**AIM:** Only the lines from the start of the data through the line with "return best" belong in the copy. Restate them word for word, minus the pictures.

--- begin ---

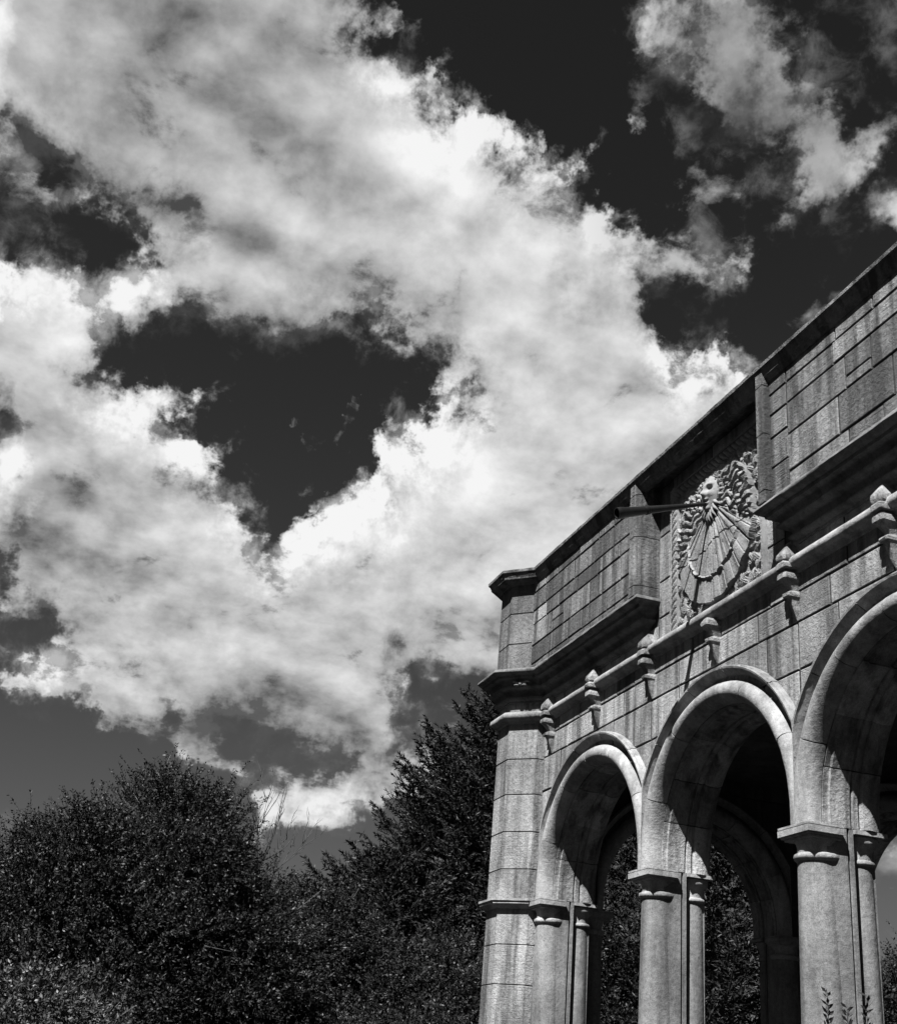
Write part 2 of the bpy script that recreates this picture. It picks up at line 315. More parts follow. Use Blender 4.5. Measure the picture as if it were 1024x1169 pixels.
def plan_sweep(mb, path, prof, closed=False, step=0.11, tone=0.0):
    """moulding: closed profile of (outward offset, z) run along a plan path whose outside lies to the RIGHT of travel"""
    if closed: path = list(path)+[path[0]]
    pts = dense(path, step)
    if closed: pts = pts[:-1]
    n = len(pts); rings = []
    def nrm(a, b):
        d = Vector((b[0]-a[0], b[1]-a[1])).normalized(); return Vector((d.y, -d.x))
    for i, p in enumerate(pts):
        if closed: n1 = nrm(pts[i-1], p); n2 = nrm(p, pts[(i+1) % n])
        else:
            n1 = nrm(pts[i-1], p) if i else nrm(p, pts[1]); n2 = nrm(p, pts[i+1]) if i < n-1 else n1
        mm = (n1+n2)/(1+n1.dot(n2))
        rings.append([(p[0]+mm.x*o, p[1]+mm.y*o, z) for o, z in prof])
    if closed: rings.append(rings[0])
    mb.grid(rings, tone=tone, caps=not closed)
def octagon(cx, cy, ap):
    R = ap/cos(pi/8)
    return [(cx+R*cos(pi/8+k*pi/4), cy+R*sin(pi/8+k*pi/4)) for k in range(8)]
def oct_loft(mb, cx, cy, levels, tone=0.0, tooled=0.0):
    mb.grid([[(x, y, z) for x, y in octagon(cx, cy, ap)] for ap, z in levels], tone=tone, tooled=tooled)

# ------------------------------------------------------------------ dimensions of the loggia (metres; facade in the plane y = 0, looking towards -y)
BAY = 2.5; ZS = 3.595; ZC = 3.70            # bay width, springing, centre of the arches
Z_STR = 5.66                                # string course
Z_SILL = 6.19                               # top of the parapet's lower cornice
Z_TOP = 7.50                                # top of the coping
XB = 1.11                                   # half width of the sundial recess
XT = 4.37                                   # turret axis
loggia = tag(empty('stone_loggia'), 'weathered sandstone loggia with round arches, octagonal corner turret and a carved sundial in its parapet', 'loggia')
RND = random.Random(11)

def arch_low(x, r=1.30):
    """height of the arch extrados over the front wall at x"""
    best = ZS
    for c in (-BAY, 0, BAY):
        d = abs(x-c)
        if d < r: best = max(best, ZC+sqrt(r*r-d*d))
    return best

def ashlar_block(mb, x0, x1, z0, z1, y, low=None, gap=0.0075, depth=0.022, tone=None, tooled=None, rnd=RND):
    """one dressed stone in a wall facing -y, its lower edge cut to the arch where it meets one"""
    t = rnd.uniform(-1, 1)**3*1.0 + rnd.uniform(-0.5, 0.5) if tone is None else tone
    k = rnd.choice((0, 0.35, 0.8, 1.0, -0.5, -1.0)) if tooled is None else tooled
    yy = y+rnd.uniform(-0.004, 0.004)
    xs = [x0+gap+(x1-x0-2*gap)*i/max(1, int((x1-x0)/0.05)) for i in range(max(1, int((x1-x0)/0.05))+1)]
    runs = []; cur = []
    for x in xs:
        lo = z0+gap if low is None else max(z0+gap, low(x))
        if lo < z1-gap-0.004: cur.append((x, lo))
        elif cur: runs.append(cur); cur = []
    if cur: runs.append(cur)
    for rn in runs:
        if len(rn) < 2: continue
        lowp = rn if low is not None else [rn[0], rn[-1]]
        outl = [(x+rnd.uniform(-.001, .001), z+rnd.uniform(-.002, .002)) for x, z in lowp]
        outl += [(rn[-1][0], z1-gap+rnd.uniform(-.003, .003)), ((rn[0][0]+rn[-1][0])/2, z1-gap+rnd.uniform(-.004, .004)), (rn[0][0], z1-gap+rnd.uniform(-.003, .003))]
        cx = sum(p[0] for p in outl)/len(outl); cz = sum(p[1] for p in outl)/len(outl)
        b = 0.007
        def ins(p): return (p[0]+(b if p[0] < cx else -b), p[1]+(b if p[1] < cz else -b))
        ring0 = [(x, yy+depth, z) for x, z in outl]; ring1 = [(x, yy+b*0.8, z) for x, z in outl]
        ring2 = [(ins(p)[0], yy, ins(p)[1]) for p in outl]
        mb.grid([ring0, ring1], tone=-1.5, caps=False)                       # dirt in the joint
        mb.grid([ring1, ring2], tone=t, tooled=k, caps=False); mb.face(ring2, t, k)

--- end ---

**COMPLETED TASK:**
Write part 2 of the bpy script that recreates this picture. It picks up at line 315. More parts follow. Use Blender 4.5. Measure the picture as if it were 1024x1169 pixels.
def plan_sweep(mb, path, prof, closed=False, step=0.11, tone=0.0):
    """moulding: closed profile of (outward offset, z) run along a plan path whose outside lies to the RIGHT of travel"""
    if closed: path = list(path)+[path[0]]
    pts = dense(path, step)
    if closed: pts = pts[:-1]
    n = len(pts); rings = []
    def nrm(a, b):
        d = Vector((b[0]-a[0], b[1]-a[1])).normalized(); return Vector((d.y, -d.x))
    for i, p in enumerate(pts):
        if closed: n1 = nrm(pts[i-1], p); n2 = nrm(p, pts[(i+1) % n])
        else:
            n1 = nrm(pts[i-1], p) if i else nrm(p, pts[1]); n2 = nrm(p, pts[i+1]) if i < n-1 else n1
        mm = (n1+n2)/(1+n1.dot(n2))
        rings.append([(p[0]+mm.x*o, p[1]+mm.y*o, z) for o, z in prof])
    if closed: rings.append(rings[0])
    mb.grid(rings, tone=tone, caps=not closed)
def octagon(cx, cy, ap):
    R = ap/cos(pi/8)
    return [(cx+R*cos(pi/8+k*pi/4), cy+R*sin(pi/8+k*pi/4)) for k in range(8)]
def oct_loft(mb, cx, cy, levels, tone=0.0, tooled=0.0):
    mb.grid([[(x, y, z) for x, y in octagon(cx, cy, ap)] for ap, z in levels], tone=tone, tooled=tooled)

# ------------------------------------------------------------------ dimensions of the loggia (metres; facade in the plane y = 0, looking towards -y)
BAY = 2.5; ZS = 3.595; ZC = 3.70            # bay width, springing, centre of the arches
Z_STR = 5.66                                # string course
Z_SILL = 6.19                               # top of the parapet's lower cornice
Z_TOP = 7.50                                # top of the coping
XB = 1.11                                   # half width of the sundial recess
XT = 4.37                                   # turret axis
loggia = tag(empty('stone_loggia'), 'weathered sandstone loggia with round arches, octagonal corner turret and a carved sundial in its parapet', 'loggia')
RND = random.Random(11)

def arch_low(x, r=1.30):
    """height of the arch extrados over the front wall at x"""
    best = ZS
    for c in (-BAY, 0, BAY):
        d = abs(x-c)
        if d < r: best = max(best, ZC+sqrt(r*r-d*d))
    return best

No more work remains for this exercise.